▶ **Goal**
Up to and including the line with "COL = SC.collection", reproduce the listing below exactly, beginning at its first line.

──────── Data block

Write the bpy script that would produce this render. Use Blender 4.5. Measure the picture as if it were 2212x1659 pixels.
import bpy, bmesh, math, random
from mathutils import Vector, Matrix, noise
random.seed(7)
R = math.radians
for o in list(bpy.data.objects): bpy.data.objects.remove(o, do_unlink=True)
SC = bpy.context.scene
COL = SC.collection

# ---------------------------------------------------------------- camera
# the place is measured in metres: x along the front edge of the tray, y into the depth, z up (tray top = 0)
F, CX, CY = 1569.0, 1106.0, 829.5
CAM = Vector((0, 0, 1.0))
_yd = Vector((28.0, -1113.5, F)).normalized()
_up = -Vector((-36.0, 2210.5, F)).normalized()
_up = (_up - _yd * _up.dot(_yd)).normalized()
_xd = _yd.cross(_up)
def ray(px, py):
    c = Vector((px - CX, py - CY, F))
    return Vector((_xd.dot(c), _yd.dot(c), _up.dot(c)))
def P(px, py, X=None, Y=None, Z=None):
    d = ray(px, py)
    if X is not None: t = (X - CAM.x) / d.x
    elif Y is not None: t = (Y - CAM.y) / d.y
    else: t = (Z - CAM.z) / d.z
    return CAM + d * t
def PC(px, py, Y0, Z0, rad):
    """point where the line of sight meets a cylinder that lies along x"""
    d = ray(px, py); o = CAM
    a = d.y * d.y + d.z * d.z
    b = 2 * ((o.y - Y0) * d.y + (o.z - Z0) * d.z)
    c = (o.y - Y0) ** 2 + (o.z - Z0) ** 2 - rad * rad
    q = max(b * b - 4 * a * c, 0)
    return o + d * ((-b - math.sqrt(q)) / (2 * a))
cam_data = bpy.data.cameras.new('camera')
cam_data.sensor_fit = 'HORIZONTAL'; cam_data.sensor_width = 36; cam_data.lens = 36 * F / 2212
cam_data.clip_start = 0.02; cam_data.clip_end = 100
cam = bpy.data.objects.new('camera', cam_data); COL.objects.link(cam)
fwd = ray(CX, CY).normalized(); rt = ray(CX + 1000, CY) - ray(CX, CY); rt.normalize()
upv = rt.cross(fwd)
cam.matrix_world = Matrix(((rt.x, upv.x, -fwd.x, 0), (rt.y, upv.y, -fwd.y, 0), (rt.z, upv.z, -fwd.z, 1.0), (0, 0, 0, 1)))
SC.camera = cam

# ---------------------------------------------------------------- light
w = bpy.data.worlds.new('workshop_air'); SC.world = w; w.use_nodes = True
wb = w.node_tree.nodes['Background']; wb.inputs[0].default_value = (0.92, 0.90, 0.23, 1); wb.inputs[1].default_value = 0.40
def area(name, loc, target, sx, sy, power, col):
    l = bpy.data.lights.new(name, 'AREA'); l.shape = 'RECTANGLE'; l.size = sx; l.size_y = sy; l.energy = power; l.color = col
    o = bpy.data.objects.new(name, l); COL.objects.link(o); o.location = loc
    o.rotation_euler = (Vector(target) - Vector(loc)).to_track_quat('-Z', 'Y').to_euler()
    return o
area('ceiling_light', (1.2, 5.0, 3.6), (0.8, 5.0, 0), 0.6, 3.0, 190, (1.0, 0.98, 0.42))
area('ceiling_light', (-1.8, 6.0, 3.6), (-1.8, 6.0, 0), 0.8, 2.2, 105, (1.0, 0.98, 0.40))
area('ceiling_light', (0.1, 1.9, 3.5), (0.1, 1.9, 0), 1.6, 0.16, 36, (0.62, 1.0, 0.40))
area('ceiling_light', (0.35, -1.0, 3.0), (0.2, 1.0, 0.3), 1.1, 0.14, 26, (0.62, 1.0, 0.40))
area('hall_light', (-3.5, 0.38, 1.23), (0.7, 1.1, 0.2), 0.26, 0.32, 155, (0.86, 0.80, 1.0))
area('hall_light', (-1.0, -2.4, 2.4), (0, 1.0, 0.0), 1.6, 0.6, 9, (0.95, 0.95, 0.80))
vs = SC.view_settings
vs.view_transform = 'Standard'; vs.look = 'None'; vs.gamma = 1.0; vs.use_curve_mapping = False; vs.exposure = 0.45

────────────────

▶ **Complete output**
Write the bpy script that would produce this render. Use Blender 4.5. Measure the picture as if it were 2212x1659 pixels.
import bpy, bmesh, math, random
from mathutils import Vector, Matrix, noise
random.seed(7)
R = math.radians
for o in list(bpy.data.objects): bpy.data.objects.remove(o, do_unlink=True)
SC = bpy.context.scene
COL = SC.collection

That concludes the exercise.